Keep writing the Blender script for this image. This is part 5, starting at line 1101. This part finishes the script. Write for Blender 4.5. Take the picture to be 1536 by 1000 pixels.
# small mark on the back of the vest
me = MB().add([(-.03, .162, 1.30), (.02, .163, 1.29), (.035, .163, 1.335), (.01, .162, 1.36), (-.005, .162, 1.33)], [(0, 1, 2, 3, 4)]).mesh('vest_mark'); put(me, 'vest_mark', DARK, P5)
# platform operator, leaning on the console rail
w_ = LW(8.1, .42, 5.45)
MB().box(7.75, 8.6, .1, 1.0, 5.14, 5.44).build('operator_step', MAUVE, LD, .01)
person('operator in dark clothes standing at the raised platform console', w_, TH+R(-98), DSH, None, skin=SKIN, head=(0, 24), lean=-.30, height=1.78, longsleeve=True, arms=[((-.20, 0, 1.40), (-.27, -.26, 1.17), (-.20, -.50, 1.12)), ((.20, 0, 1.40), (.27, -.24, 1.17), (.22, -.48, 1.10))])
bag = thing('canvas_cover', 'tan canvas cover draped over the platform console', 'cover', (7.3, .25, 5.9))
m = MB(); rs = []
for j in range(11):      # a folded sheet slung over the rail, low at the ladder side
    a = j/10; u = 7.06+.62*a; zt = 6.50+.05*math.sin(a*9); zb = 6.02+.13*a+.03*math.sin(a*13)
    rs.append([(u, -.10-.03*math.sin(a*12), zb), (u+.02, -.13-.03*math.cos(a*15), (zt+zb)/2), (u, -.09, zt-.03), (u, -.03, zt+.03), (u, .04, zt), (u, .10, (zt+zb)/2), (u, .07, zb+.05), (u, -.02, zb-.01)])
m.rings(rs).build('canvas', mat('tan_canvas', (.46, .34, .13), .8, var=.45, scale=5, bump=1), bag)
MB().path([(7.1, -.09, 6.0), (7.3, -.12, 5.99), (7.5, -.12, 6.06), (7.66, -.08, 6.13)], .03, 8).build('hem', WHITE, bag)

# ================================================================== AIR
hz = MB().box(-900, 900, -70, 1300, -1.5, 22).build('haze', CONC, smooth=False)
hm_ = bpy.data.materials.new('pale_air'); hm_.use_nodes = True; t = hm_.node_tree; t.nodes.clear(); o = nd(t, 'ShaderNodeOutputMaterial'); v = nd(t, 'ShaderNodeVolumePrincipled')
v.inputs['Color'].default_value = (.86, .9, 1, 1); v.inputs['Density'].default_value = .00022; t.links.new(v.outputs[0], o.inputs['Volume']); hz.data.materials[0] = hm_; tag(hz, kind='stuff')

• • •

Your task: Hand back the material above in full, exactly as written.

Exercise result:
Keep writing the Blender script for this image. This is part 5, starting at line 1101. This part finishes the script. Write for Blender 4.5. Take the picture to be 1536 by 1000 pixels.
# small mark on the back of the vest
me = MB().add([(-.03, .162, 1.30), (.02, .163, 1.29), (.035, .163, 1.335), (.01, .162, 1.36), (-.005, .162, 1.33)], [(0, 1, 2, 3, 4)]).mesh('vest_mark'); put(me, 'vest_mark', DARK, P5)
# platform operator, leaning on the console rail
w_ = LW(8.1, .42, 5.45)
MB().box(7.75, 8.6, .1, 1.0, 5.14, 5.44).build('operator_step', MAUVE, LD, .01)
person('operator in dark clothes standing at the raised platform console', w_, TH+R(-98), DSH, None, skin=SKIN, head=(0, 24), lean=-.30, height=1.78, longsleeve=True, arms=[((-.20, 0, 1.40), (-.27, -.26, 1.17), (-.20, -.50, 1.12)), ((.20, 0, 1.40), (.27, -.24, 1.17), (.22, -.48, 1.10))])
bag = thing('canvas_cover', 'tan canvas cover draped over the platform console', 'cover', (7.3, .25, 5.9))
m = MB(); rs = []
for j in range(11):      # a folded sheet slung over the rail, low at the ladder side
    a = j/10; u = 7.06+.62*a; zt = 6.50+.05*math.sin(a*9); zb = 6.02+.13*a+.03*math.sin(a*13)
    rs.append([(u, -.10-.03*math.sin(a*12), zb), (u+.02, -.13-.03*math.cos(a*15), (zt+zb)/2), (u, -.09, zt-.03), (u, -.03, zt+.03), (u, .04, zt), (u, .10, (zt+zb)/2), (u, .07, zb+.05), (u, -.02, zb-.01)])
m.rings(rs).build('canvas', mat('tan_canvas', (.46, .34, .13), .8, var=.45, scale=5, bump=1), bag)
MB().path([(7.1, -.09, 6.0), (7.3, -.12, 5.99), (7.5, -.12, 6.06), (7.66, -.08, 6.13)], .03, 8).build('hem', WHITE, bag)

# ================================================================== AIR
hz = MB().box(-900, 900, -70, 1300, -1.5, 22).build('haze', CONC, smooth=False)
hm_ = bpy.data.materials.new('pale_air'); hm_.use_nodes = True; t = hm_.node_tree; t.nodes.clear(); o = nd(t, 'ShaderNodeOutputMaterial'); v = nd(t, 'ShaderNodeVolumePrincipled')
v.inputs['Color'].default_value = (.86, .9, 1, 1); v.inputs['Density'].default_value = .00022; t.links.new(v.outputs[0], o.inputs['Volume']); hz.data.materials[0] = hm_; tag(hz, kind='stuff')